As North Carolina has a reception statute the cited sentence is true in North Carolina.

Correct.

The same can not be said for the federal government which does not incorporate common law via Constitution, reception statute, or other method.

Only partly correct.

The US Supreme Court cited Gaston as an example of what the situation was, at least, in North Carolina. But the application of the principle went beyond that state.

And Vice Chancellor Sandford in New York (1844) examined the question thoroughly in Lynch v. Clarke. He said (I'm paraphrasing here) that since the Framers of the Constitution talked about citizenship for the United States as if it meant something that everybody understood, then there must have been a national rule that everyone agreed upon, at the time of the Constitution, that determined exactly who was a citizen of the United States. It wasn't written, but it had to exist, otherwise they couldn't have meaningfully talked about citizens.

He said that if there had been variation in the rules used to determine citizenship by the thirteen original States, then there might be a bit of difficulty in determining exactly what that national rule was. But he found that there was no variation at all.

And in fact, my own independent review of the citizenship rules in the thirteen original States found exactly the same thing. Virtually every one of the 13 original States had adopted the English common law. And with it, they adopted the rule for how citizenship was determined. One or two States didn't adopt the common law, but DID adopt the exact same rule for how citizenship was determined.

Therefore, all 13 States were completely unanimous on how citizenship was determined. It was determined as it had always been, using the same rule that had applied in the English common law.

Sandford therefore said that this rule formed an American common law rule for citizenship. No, we didn't adopt the English common law in general terms at the national level. But according to Sandford, we indirectly adopted the same rule for citizenship, because that rule was the law of all 13 original States, and it therefore became the American common law rule for the entire nation.

And the US Supreme Court cited Sandford's analysis approvingly.

Meanwhile, we have the words of Alexander Hamilton as well, who told us in The Federalist that if we wanted to understand the meaning of terms in the Constitution, we should look to that nation from which our jurisprudence is derived: England.

This is a slightly different route that leads to the exact same place. This is the definition-of-words route. If you want to know what some legal term in the Constitution means, go see what it meant in the English common law. Because that was the legal terminology that the Framers used. And there are a bunch of terms in the Constitution that get their meaning from the English common law.

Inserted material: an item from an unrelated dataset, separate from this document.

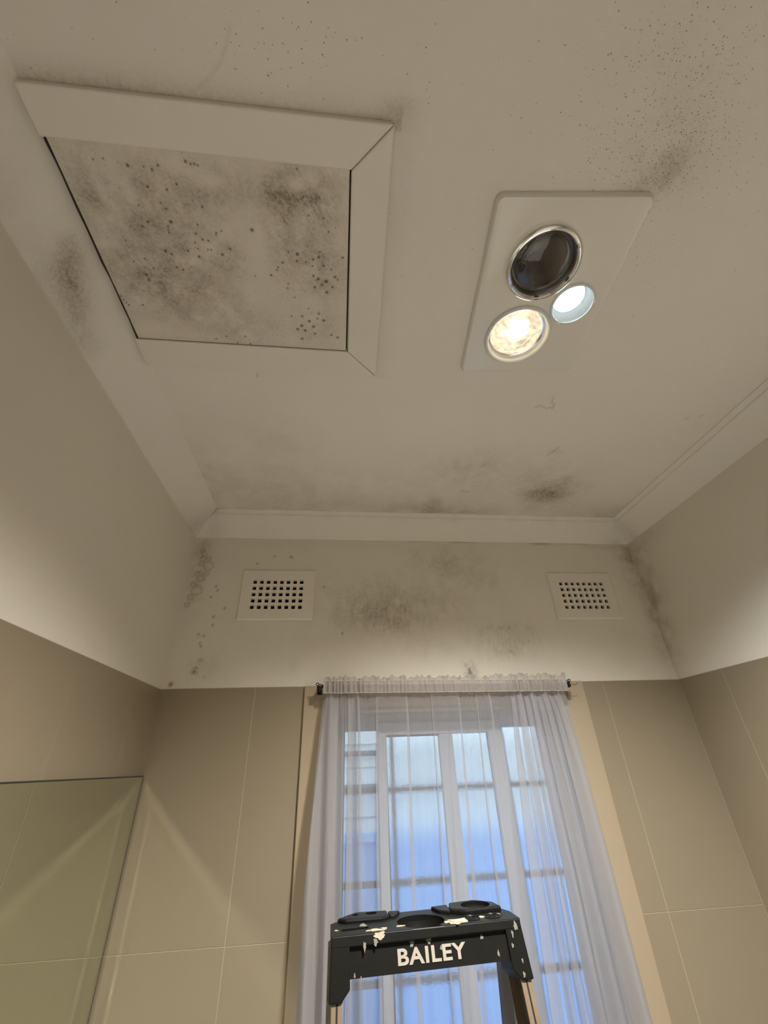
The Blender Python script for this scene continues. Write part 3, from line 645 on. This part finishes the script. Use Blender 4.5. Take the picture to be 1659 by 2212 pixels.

In fact, even the Constitutional reference to the "law of nations" CLEARLY comes from Blackstone's Commentaries on the Laws of England, and NOT from Vattel or any of his fellows. (See my profile for more commentary on that.)

In short, the reason why birther Constitutional claims have met with stiff opposition at FR is NOT because FreeRepublic is crawling with Obama supporters.

It's because they're bullcrap. I'm sorry you've bought into them, but they are about 98% without any basis in history or in law.

And no, the 2% doesn't count for much. The 2% comes from a very few folks out on the fringe (such as David Ramsay and Samuel Roberts) who either didn't know what the heck they were talking about, or had some special axe to grind, or were overruled by people of greater authority.

I'm not counting in the 2% other people whose words have been misrepresented by birthers, like John Bingham, Jacob Howard, Lyman Trumbull, or John Marshall. It's already been discussed how Marshall was talking about treatment of a US citizen living in a country with whom we were at war - NOT citizenship itself; and how nobody in the 1860s debates EVER claimed children of immigrants were anything other than born US citizens, and some of those folks clearly indicated that such people were, in fact, born citizens.